E dunque siete voi dodici a gestire autonomamente le attività de La Sorte, cosa state imparando dal lavoro di squadra?

«Sicuramente ad essere un gruppo, mettere da parte l’orgoglio personale per capire effettivamente qual è il punto di vista dell’altro. Questo è un elemento sul quale io ho lavorato molto per essere il Presidente della Cooperativa e ancora mi impegno per essere un collante piuttosto che un dividendo perché senza questo non ha senso farlo. Nel lavoro poi ci stiamo professionalizzando, ogni giorno viene aggiunto un qualcosa in più. Ad esempio, venerdì abbiamo ospitato 300 persone per la Biennale della Prossimità che in un’ora e mezza sono riuscite a visitare tutti i nostri siti. Da queste cose ci rendiamo conto che il nostro lavoro è stato capito».

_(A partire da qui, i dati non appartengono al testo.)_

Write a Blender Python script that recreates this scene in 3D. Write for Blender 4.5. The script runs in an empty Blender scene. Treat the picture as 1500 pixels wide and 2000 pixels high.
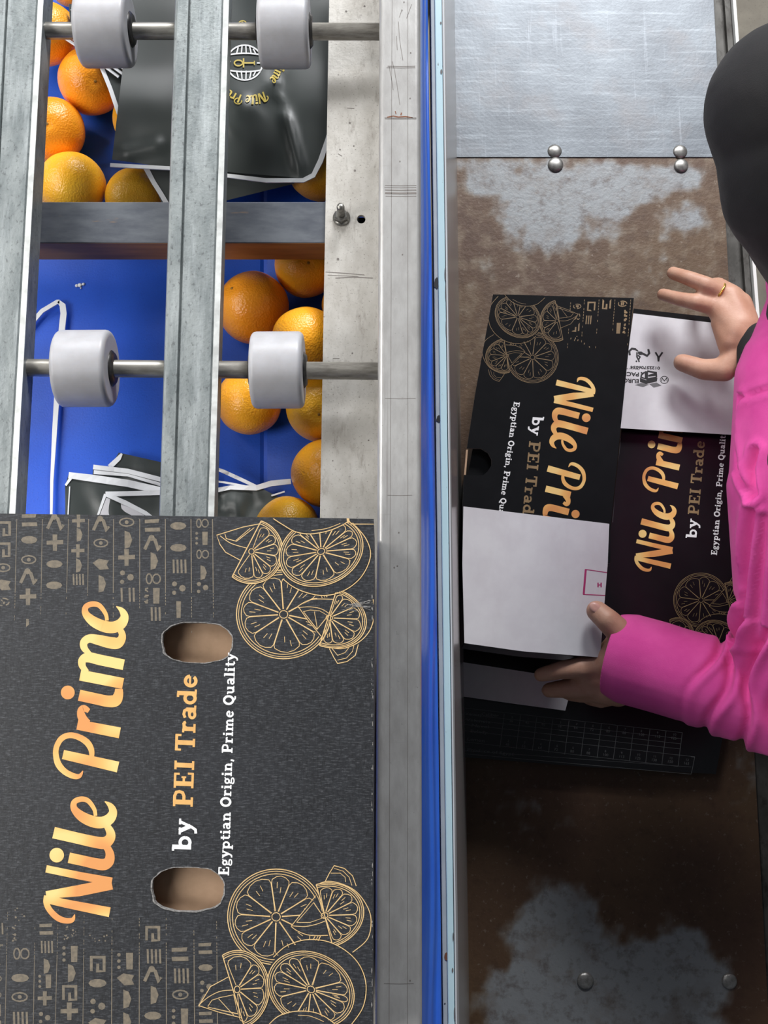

Tra voi e Jago è stato amore a prima vista?

«Si, la collaborazione già c’era con La Paranza, La Sorte arriva dopo ma è stato comunque un progetto che lui ha accolto positivamente. Diciamo che ci siamo scelti perché da una parte lui voleva investire su Napoli e comunicare i suoi concetti, mentre dall’altra noi volevamo attrarre persone nel nostro quartiere e abbiamo scelto di farlo abbracciando il suo modo di fare arte che ci ha colpito molto».

E la tua opera di Jago preferita?

«La Venere, la bellezza nella sua decadenza».